Trolley wire manufacturing by Conform process
Appears in 2 lectures.
Appearances across the corpus
Phelps Dodge produced trolley wire by the Conform process (invented at a UK national lab), which knead-deforms powder/rod through a circular cavity to ~1,000% equivalent plastic strain. Output had near-superplastic elongation. British purchasers attempted to reject the wire on a too-much-elongation specification reading — Tom alludes to legal consequences (lost passports).

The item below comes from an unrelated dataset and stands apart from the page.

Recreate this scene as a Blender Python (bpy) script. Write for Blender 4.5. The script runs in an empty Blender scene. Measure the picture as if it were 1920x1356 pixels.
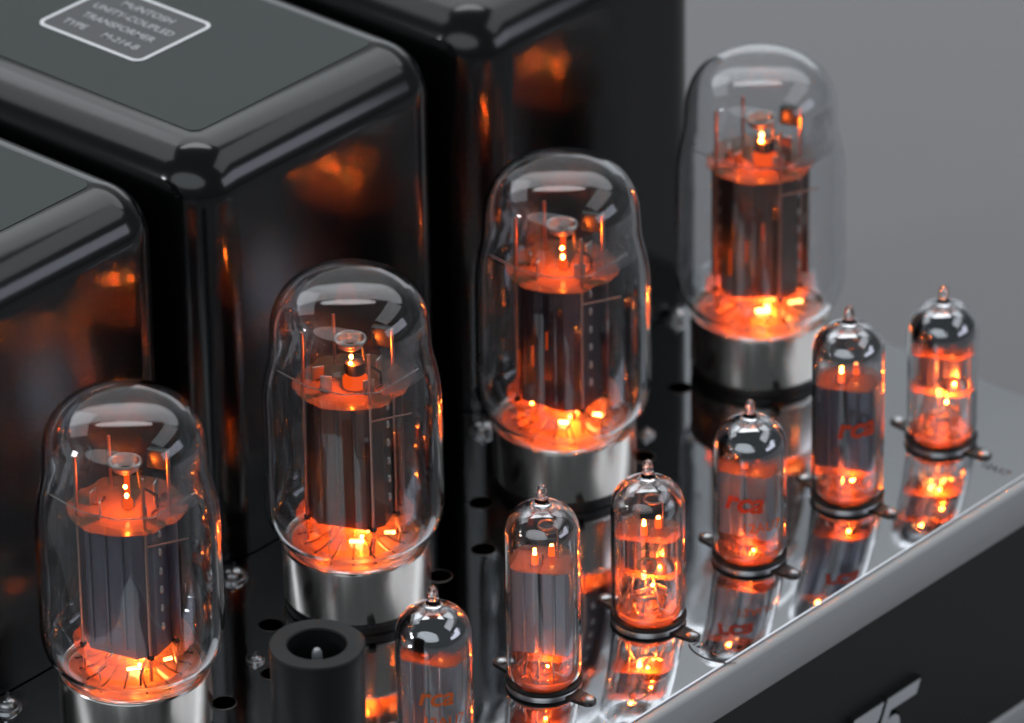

Remember the trolley wire I sent around? Phelps Dodge made that by something called the Conform process. It was invented over at a National Laboratory in Great Britain. Conform was a great big hydraulic machine — you could throw powder into the machine, and it had a circular die, a circular cavity, and it was sort of like kneading. It would take all those powders, and they get 1,000% equivalent plastic strain. You can put lead through there, you can put aluminum — you're starting to reach the limit with copper. The loads are so high that if you try to put steel through, all you're going to do is crack your steel dies. The steel is not strong enough to deform steel that much. You can deform aluminum because it's soft, you can sort of do copper, you can't do brass very easily — you'll crack your dies, almost no die life. The stuff comes out, and you may have an effective area reduction of 80% from some rod you put in. But the cold-worked redundant deformation could be 99% reduction in area. It's like taking it and kneading that dough over and over in redundant deformation. Very energy intensive process, but you end up with a tremendous amount of stored work, very fine grain size, until that stuff was almost superplastic, which is why it had such good elongation. So much that the British guys who wanted to make an extra two million dollars profit said, oh, you don't make our spec because you had too much elongation, you were too ductile — as if having too much ductility is a bad thing. I don't know that any of them went to jail, but I think they were certainly scared when they lost their passports.
Tom passes a section of trolley wire around the class while explaining the Conform extrusion process. The wire is the artifact; the case is the process. Includes Tom's own failed attempt to use Conform for copper-niobium superconductor wire 30 years earlier (broken dies).
I mentioned Conform before. [Tom passes around a section of trolley wire.] This is a commercial Conform machine. Conform is the way they made this trolley wire. It's an extrusion process developed in the late 60s, early 70s at a British national laboratory — an energy laboratory doing work for the nuclear business. Some guys were doing basic research, and you basically pour some powder into a rotating channel, and at the end of the channel, just by friction, all this powder is being consolidated and churned together. The working end is this big circular thing right here. You've got powder filling in here, this is the motor to run it — a big motor. Conform stands for continuous forming. As long as you pour the powder in, you're mechanically working it, and you're getting tremendous redundancy. If you wanted to figure out some delta for this operation, it'd be like a thousand. You're kneading the powders, cold welding them together, and you end up with a tremendous amount of mechanical work in the alloy.